Sé que habrá lectoras que al leer esto piensen que guardo rencor, que debo perdonar; pero los golpes y privaciones que recibí aun cuando fui obediente, me marcaron tanto en mi desarrollo de adulta, que creo que está bien no perdonar, porque soy yo quien carga con las heridas emocionales. Soy yo quien debe explicar con calma cada vez que alguien me pregunta por mis padres y por qué evito el contacto con ellos. Soy yo quien tiene ideaciones suicidas cada cierto tiempo como consecuencia del maltrato. Soy yo quien carga con eso como consecuencia de negligencias ajenas.
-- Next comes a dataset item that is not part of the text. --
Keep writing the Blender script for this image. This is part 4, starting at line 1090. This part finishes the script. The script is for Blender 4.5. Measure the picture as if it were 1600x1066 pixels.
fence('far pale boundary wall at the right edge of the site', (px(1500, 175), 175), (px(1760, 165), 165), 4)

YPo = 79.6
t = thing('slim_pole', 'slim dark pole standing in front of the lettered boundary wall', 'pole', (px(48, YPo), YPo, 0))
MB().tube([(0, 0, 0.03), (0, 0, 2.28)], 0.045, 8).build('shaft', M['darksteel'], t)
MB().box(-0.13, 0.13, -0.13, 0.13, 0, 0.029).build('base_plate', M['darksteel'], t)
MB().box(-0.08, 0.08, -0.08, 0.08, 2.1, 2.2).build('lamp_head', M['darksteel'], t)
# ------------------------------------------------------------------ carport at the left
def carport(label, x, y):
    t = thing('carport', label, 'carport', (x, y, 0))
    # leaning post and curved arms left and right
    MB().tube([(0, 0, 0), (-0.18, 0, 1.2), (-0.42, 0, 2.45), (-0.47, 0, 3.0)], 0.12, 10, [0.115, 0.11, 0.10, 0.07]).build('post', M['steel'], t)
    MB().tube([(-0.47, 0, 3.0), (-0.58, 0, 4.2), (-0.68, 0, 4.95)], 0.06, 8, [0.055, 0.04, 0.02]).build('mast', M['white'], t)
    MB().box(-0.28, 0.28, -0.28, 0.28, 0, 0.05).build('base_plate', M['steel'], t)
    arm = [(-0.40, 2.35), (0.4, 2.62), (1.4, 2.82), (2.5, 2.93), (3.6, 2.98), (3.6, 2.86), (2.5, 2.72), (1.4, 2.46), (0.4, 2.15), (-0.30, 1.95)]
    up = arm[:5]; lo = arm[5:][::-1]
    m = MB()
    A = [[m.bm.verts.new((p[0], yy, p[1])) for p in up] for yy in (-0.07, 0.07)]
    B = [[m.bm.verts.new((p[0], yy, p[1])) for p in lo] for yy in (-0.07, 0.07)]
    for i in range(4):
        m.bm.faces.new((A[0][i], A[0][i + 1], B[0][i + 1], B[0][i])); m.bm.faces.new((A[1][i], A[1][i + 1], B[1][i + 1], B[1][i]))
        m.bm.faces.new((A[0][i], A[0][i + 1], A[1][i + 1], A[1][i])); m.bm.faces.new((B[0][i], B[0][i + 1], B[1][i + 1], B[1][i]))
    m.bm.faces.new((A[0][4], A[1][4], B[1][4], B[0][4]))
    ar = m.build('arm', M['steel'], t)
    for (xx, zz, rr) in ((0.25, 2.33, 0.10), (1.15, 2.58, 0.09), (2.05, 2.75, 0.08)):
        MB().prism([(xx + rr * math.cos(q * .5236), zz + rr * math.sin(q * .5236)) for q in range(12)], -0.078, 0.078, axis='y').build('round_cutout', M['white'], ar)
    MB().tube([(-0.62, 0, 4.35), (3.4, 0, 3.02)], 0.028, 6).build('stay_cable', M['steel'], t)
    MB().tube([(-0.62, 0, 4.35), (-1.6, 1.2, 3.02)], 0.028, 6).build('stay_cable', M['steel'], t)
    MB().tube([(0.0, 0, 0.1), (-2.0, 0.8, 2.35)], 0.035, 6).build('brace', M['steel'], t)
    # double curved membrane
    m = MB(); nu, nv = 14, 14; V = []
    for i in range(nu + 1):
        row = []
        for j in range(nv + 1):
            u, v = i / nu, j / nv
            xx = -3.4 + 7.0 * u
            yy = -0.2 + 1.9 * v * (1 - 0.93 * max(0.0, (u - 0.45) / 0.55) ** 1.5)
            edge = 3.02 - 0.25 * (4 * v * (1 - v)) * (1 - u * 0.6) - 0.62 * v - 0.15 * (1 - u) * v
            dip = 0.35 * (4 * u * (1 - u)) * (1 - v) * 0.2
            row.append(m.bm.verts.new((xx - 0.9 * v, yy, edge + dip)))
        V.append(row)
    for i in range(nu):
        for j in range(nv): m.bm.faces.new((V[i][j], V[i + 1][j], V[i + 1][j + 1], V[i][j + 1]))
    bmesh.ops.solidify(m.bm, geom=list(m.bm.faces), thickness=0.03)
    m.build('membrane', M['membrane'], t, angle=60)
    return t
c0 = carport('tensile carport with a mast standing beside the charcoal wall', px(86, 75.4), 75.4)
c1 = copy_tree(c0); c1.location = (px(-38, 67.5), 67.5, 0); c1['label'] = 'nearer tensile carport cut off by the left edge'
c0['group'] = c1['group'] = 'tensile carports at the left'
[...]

Y aunque he aprendido a vivir con eso y a entender las razones por las que tal vez mi madre incurrió en ese tipo de maltrato, creo que no es justo para mi yo de la infancia perdonar ese tipo de conductas. Trabajo a diario en sanar mis heridas, pero no puedo perdonar a alguien que nunca ha manifestado interés en sanar las suyas.

En un punto de mi proceso terapéutico decidí ser mi propia madre, porque no tengo figuras maternas a las que recurrir. Así trato de convertirme en la persona a quien me gustaría admirar, velando por mí, por mi salud física y mental. Y aunque no es fácil maternar(se), al menos lo intento.